Sea Power: The History and Geopolitics of the World’s Oceans
Sea Power: The History and Geopolitics of the World’s Oceans
L’importance croissante des mers et des océans, en termes stratégique, économique voire écologique, ne se dément pas. Aussi, lorsque James Stavridis, l’ancien SACEUR, écrit un ouvrage sur le sujet, on peut être tenté de l’inscrire dans sa liste des « livres à lire ». Sea Power: The History and Geopolitics of the World’s Oceans, correspond aux canons du genre et le livre répond à l’ambition contenue dans le titre. L’économie générale de l’ouvrage, qui présente successivement les différents espaces maritimes du monde, est relativement efficace même si inégale.
Au fil des chapitres, le lecteur découvrira la géographie et parcourra l’histoire des sept mers et au-delà. Il croisera les grands noms qui ont navigué sur leurs flots, suivra les batailles navales qui ont été livrées, sentira l’écho de quelques grandes plumes anglo-saxonnes. Un chapitre est consacré aux questions transverses (piraterie, pêche illégale et écologie), tandis que le dernier chapitre revisite Mahan.
L’auteur accorde à chaque espace une analyse des grands enjeux géopolitiques contemporains. En quelques mots, le tour du monde de Stavridis débute avec le Pacifique, la « mère de tous les océans ». Il y souligne la course aux armements en Asie et la nécessité de développer une diplomatie maritime afin d’éviter le piège de Thucydide. La mer de Chine méridionale, « chaudron de l’Asie », est le reflet des tensions dans la région. Le chapitre dédié à l’Atlantique, retrace la découverte du nouveau monde et la compétition qui s’ensuivit. Champ de bataille puis pont entre l’Europe et l’Amérique, l’Atlantique est aujourd’hui, une zone de coopération et de paix. L’importance de l’océan Indien, « croisement de la mondialisation » sujet à des tensions régionales et confessionnelles, appelle à renouveler l’attention qui lui est portée. La mer Caraïbe est installée dans le passé tandis que l’Arctique ouvre la voie à des défis inédits. Si l’analyse n’est pas révolutionnaire, il est intéressant de retrouver une vision géopolitique des mers et des océans réunie dans un seul ouvrage.

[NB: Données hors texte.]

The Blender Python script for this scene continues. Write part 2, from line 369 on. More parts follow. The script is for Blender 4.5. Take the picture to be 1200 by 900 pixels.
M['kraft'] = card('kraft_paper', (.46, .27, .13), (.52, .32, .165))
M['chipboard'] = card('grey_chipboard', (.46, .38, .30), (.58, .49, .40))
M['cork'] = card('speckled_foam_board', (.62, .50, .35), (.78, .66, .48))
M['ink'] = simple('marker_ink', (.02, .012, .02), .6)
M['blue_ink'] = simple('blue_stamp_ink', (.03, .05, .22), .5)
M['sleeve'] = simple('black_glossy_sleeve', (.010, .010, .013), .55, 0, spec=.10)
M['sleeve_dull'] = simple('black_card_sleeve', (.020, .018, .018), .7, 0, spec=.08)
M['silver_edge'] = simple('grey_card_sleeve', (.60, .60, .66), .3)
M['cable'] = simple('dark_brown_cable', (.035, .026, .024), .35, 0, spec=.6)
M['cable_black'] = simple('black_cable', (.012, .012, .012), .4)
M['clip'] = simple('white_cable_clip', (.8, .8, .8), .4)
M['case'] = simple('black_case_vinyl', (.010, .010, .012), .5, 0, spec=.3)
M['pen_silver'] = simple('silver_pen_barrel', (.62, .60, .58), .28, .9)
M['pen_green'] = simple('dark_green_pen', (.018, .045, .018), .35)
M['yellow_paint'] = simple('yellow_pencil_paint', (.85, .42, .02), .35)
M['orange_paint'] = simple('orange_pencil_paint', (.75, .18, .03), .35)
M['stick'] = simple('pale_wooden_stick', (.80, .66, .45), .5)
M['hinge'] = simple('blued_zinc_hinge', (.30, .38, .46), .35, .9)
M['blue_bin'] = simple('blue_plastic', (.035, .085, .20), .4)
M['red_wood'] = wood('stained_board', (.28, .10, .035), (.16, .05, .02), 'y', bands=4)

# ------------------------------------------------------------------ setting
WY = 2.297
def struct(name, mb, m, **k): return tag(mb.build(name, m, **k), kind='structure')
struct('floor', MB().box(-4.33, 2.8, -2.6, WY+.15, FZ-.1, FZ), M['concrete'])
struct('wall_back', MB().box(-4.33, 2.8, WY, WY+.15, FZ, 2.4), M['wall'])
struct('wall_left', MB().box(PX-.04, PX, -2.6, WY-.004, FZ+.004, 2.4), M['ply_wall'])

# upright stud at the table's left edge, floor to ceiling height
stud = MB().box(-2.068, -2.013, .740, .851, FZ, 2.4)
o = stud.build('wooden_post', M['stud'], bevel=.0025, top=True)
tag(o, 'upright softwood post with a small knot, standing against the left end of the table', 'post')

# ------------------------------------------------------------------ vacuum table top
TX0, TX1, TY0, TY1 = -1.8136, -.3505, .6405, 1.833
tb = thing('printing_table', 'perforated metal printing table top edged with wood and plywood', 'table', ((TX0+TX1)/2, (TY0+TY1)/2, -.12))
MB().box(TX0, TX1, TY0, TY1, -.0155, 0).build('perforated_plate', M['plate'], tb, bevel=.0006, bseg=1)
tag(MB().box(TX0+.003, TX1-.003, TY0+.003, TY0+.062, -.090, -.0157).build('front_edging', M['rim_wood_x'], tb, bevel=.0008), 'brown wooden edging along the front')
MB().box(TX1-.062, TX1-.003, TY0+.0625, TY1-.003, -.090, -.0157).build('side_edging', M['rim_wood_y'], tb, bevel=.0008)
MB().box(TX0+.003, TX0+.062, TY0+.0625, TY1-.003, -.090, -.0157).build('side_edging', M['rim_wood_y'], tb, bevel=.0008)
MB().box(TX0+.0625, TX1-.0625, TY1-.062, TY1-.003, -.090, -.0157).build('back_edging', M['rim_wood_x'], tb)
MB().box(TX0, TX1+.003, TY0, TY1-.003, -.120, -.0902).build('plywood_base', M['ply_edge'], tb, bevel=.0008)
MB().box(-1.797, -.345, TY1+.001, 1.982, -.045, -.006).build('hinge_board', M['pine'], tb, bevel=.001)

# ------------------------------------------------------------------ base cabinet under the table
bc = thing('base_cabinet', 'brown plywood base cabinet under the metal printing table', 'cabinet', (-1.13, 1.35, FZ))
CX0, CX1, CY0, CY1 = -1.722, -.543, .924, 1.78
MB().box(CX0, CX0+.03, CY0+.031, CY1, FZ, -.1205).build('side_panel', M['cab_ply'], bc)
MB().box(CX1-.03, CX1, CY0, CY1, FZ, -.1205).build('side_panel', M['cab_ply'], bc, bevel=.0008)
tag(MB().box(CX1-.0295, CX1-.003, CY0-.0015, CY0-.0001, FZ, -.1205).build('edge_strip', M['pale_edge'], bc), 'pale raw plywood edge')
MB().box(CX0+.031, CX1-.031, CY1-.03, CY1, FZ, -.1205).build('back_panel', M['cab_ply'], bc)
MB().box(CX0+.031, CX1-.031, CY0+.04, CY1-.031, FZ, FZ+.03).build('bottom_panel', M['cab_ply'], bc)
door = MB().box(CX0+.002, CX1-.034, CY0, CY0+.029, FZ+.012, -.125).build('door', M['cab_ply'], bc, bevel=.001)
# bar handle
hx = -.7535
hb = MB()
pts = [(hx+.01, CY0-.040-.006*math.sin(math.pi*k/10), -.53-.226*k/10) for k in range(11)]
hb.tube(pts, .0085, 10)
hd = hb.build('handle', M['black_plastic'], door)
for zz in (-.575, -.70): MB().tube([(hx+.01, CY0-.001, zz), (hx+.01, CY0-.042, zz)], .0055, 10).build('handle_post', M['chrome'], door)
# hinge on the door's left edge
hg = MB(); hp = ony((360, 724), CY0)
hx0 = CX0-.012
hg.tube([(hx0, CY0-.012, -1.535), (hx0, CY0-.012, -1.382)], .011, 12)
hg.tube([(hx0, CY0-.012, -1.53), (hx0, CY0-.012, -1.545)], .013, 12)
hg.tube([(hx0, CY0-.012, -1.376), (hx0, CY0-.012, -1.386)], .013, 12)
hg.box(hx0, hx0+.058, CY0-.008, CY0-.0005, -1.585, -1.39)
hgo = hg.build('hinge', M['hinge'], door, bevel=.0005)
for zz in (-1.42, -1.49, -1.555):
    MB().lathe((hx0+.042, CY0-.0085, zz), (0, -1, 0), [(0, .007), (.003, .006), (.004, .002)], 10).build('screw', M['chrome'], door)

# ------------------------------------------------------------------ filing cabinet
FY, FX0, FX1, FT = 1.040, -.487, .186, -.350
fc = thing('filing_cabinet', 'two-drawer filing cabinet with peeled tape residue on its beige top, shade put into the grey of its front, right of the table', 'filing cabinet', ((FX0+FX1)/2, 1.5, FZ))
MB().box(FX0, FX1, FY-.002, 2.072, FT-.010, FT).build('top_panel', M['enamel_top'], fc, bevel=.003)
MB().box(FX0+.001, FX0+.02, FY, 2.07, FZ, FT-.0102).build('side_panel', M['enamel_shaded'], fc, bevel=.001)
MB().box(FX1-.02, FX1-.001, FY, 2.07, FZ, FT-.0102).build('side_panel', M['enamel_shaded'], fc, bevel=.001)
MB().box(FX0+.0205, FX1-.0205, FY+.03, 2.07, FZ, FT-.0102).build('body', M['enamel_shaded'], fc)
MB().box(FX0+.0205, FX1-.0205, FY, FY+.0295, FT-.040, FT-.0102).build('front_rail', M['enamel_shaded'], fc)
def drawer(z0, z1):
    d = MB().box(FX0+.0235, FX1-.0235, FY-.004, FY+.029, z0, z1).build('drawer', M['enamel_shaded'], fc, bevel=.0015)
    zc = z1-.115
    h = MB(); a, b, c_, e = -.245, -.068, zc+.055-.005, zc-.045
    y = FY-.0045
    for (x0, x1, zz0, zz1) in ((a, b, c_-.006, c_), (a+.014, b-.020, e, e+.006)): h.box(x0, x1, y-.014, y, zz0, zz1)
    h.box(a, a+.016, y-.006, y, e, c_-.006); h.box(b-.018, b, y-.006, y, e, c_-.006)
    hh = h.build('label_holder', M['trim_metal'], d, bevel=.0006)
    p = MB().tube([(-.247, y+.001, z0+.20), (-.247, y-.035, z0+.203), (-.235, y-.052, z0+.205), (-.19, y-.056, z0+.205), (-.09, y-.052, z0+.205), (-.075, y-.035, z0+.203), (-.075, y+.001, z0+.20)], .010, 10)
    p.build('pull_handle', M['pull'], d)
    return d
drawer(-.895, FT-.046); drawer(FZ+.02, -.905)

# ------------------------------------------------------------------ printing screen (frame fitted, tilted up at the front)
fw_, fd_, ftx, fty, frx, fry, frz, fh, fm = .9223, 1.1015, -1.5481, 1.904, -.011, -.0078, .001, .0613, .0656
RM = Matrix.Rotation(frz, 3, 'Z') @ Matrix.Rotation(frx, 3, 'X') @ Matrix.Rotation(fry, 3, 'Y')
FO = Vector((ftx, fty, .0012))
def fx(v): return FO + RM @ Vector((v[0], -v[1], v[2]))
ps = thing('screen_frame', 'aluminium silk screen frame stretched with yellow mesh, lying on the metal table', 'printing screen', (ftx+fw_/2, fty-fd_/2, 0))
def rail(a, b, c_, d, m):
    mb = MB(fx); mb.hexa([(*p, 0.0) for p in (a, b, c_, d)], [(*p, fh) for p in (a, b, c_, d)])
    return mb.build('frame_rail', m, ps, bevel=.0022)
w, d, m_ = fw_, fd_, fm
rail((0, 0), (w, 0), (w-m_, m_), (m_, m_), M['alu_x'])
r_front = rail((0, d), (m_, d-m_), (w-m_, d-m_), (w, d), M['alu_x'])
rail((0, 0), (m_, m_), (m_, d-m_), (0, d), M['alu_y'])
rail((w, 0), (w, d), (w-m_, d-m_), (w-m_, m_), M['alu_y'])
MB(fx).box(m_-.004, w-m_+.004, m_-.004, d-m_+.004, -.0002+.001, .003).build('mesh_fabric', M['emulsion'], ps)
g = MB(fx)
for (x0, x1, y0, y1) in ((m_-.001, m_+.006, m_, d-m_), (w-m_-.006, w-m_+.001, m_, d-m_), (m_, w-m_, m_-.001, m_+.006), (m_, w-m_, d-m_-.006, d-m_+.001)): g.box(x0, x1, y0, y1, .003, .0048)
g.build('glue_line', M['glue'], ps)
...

L’intérêt du livre repose aussi sur l’inflexion de son auteur à l’égard des technologies et sa volonté de continuer à contribuer au débat sur les questions maritimes. Stavridis place dans une perspective historique l’apport de nouvelles technologies (de la caravelle à la vapeur, du canon rayé au sonar, de l’intégration de l’espace au cyber) et illustre leur utilisation tactique sur le champ de bataille. On pourra apprécier la valorisation du multilatéralisme, du soft power et de la coopération avec le secteur privé. En matière stratégique, le dernier chapitre mérite une attention particulière. Il actualise la pensée de Mahan prenant en compte les dimensions sous-marine et interarmées, les nouveaux espaces (extra-atmosphérique et cyber) et la problématique des câbles de communication sous-marins. Il présente aussi avec justesse la perception des océans par les États-Unis : une nation maritime, qui doit défendre la liberté des mers, s’appuyer sur ses alliés et partenaires, et les acteurs privés.
On pourra regretter certaines maladresses, dont celle d’avoir compilé des chroniques à des recherches sans en avoir harmonisé la tenue. Les sauts temporels, les simplifications et le manque de références ne satisferont pas l’universitaire. Certaines absences (la Baltique, l’Atlantique Sud) peuvent aussi être notées. Les références autobiographiques de l’auteur qui parsèment l’ouvrage sont aussi d’un intérêt inégal.
Pour autant, lire Sea Power c’est aussi écouter une voix qui porte à Washington et ailleurs. La longue carrière de l’amiral Stavridis a été couronnée par sa nomination à la tête des forces armées de l’Otan (1) (le premier amiral SACEUR, de 2009 à 2013). Aujourd’hui, Dean of The Fletcher School à la Tufts University et président de l’US Naval Institute, Stavridis est connu pour ses interventions dans les médias, qui sont à l’origine du livre. Communicant hors pair, il a été un temps considéré pour rejoindre le ticket d’Hillary Clinton. Il a également été reçu par Donald Trump peu de temps après l’élection de novembre 2016. Son influence dépasse largement le cercle des anciens de la Navy.
Au final, l’amiral Stavridis propose un ouvrage efficace qui satisfera les curieux des mers et des océans, et de géopolitique. Les vieux loups de mer seront certainement frustrés par les raccourcis mais pourront lire avec intérêt les commentaires d’un fin connaisseur des affaires stratégiques et de la mer.